When Intel released its latest quarterly earnings in early August, CEO Pat Gelsinger said the tech giant would cut costs and broadly restructure following the gloomy quarter.

As part of the cost-reduction plan he outlined, Intel will slash 15% of its headcount by the end of the year, according to an Aug. 1 press release.

Still, state officials and business leaders haven't sounded any alarm bells yet on the tech giant’s progress to build a $20 billion site to fabricate semiconductors in central Ohio. Ohio Chamber of Commerce senior lobbyist Rick Carfagna said he has faith the long-term need for the tiny computer chips will outweigh the chipmaker's woes.

“When I commute to work and I travel our freeways and when I see all of the mega loads ... There is steel going into the ground,” Carfagna said in an interview. “Things are underway. I have no qualms whatsoever that these fabs will be, are being constructed and will be constructed on time.”
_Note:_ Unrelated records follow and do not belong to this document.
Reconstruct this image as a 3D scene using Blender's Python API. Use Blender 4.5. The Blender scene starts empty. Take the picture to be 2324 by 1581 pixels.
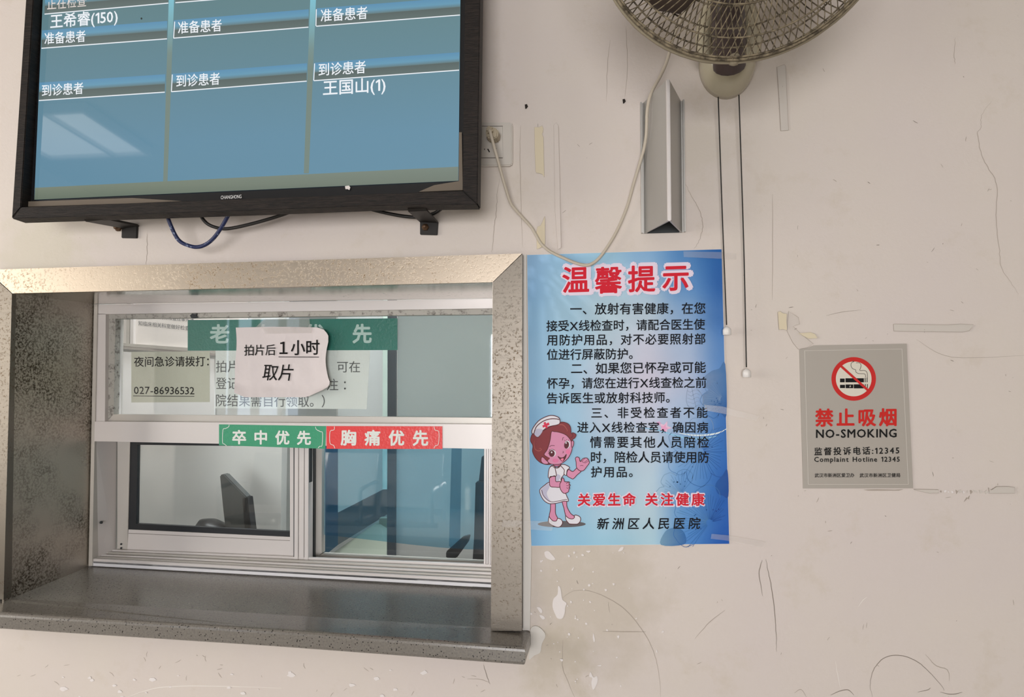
import bpy, bmesh, math, random
from mathutils import Vector, Matrix, geometry, noise

random.seed(7)
S = bpy.context.scene
COL = S.collection

# ------------------------------------------------------------------ camera
FPX, W, H = 1600.0, 2324, 1581
YAW, PITCH, DIST, CZ = math.radians(7.5), math.radians(2.5), 1.42, 1.5
FWD = Vector((-math.sin(YAW)*math.cos(PITCH), math.cos(YAW)*math.cos(PITCH), math.sin(PITCH)))
RGT = Vector((math.cos(YAW), math.sin(YAW), 0))
UPV = RGT.cross(FWD)
CAM = Vector((0, -DIST, CZ))
cd = bpy.data.cameras.new('camera'); cam = bpy.data.objects.new('camera', cd); COL.objects.link(cam)
cd.sensor_width = 36; cd.lens = FPX/W*36; cd.clip_start = 0.02
cam.matrix_world = Matrix((( RGT.x, UPV.x, -FWD.x, CAM.x), (RGT.y, UPV.y, -FWD.y, CAM.y), (RGT.z, UPV.z, -FWD.z, CAM.z), (0,0,0,1)))
S.camera = cam
S.view_settings.view_transform = 'Standard'; S.view_settings.look = 'None'
S.view_settings.gamma = 1; S.view_settings.use_curve_mapping = False
S.view_settings.exposure = 0.0
# ------------------------------------------------------------------ world
wd = bpy.data.worlds.new('sky'); S.world = wd; wd.use_nodes = True
wn = wd.node_tree.nodes; wl = wd.node_tree.links
bg = wn['Background']; bg.inputs[0].default_value = (0.72, 0.83, 1.0, 1); bg.inputs[1].default_value = 2.9
# ------------------------------------------------------------------ lights
def area(name, loc, rot, sx, sy, power, color):
    l = bpy.data.lights.new(name, 'AREA'); l.shape = 'RECTANGLE'; l.size = sx; l.size_y = sy
    l.energy = power; l.color = color
    o = bpy.data.objects.new(name, l); COL.objects.link(o); o.location = loc; o.rotation_euler = rot
    return o
PI = math.pi
area('daylight_left', (-3.05, -1.5, 1.6), (0, -PI/2, 0), 1.4, 1.8, 40, (1.0, .95, .88))
area('daylight_back', (-.1, -5.85, 1.25), (PI/2, 0, 0), 2.3, 1.5, 134, (1.0, .95, .91))
area('office_front_fill', (-.5, .56, 2.7), (0, 0, 0), 2.2, .2, 31, (.93, .97, 1.0))  # added fill light that brightens the near office partitions
sl = bpy.data.lights.new('sun', 'SUN'); sl.energy = 22; sl.angle = .01; sl.color = (1.0, .95, .86)
so_ = bpy.data.objects.new('sun', sl); COL.objects.link(so_); so_.rotation_euler = Vector((.33, -1, -.45)).to_track_quat('-Z', 'Y').to_euler()
area('office_lamp', (-.2, 1.9, 2.72), (0, 0, 0), 1.2, .9, 32, (.93, .97, 1.0))
area('office_daylight', (2.3, 1.9, 1.6), (0, PI/2, 0), 1.2, 1.4, 5, (.95, .98, 1.0))

# ------------------------------------------------------------------ helpers
ILL = 0.86
def lin(c): return tuple(((x/255)/12.92 if x/255 <= .04045 else ((x/255+.055)/1.055)**2.4) for x in c)
def alb(c, k=ILL): return tuple(min(x/k, .92) for x in lin(c))

def ray(px, py): return FWD*FPX + RGT*(px-W/2) + UPV*(H/2-py)
class Plane:
    def __init__(s, pt, n=(0, -1, 0)): s.p = Vector(pt); s.n = Vector(n).normalized()
    def at(s, px, py, off=0.0):
        d = ray(px, py); q = s.p + s.n*off
        return CAM + d*((q-CAM).dot(s.n)/d.dot(s.n))
def YP(y): return Plane((0, y, 0))
def P(px, py, y): return YP(y).at(px, py)
WALL = YP(0)

def newobj(name, me, mat=None, parent=None):
    o = bpy.data.objects.new(name, me); COL.objects.link(o)
    if mat is not None: me.materials.append(mat)
    if parent is not None:
        o.parent = parent; o.matrix_parent_inverse = Matrix.Translation(-parent.location) if parent.rotation_euler.to_quaternion().angle < 1e-6 else Matrix.Identity(4)
    return o
def tag(o, label=None, cat=None, group=None, kind=None):
    if label: o['label'] = label
    if cat: o['category'] = cat
    if group: o['group'] = group
    if kind: o['kind'] = kind
    return o
def empty(name, loc, label, cat, group=None, kind=None, rot=None):
    o = bpy.data.objects.new(name, None); COL.objects.link(o); o.location = loc; o.empty_display_size = .05
    if rot: o.rotation_euler = rot
    return tag(o, label, cat, group, kind)
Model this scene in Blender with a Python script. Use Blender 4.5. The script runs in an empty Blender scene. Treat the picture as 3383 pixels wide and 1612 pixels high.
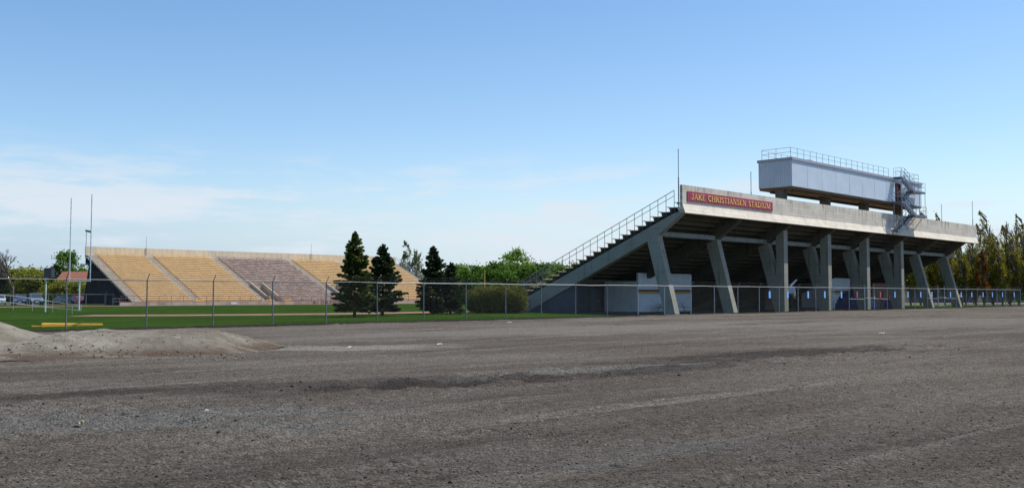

In February, a spokesperson for Intel said it wouldn't meet its “aggressive” project finish date to be online by 2025. She declined to pinpoint a date then but said construction could continue through 2027—which would be five years after the groundbreaking—based on prior project timelines.

The state has already doled out $600 million in onshoring grants to the tech giant for its Ohio plants. Dan Tierney, a spokesperson for Gov. Mike DeWine, said in February that delays in projects this size and scale were not abnormal. Ohio would only claw back incentives, Tierney said then, if Intel pulled the plug all together.

Intel is under contract with the state to deliver on its job creation and investment commitments to the state by 2028.

It was also awarded money from the federal government through the CHIPS and Science Act for various projects nationwide, including those in Arizona and Ohio.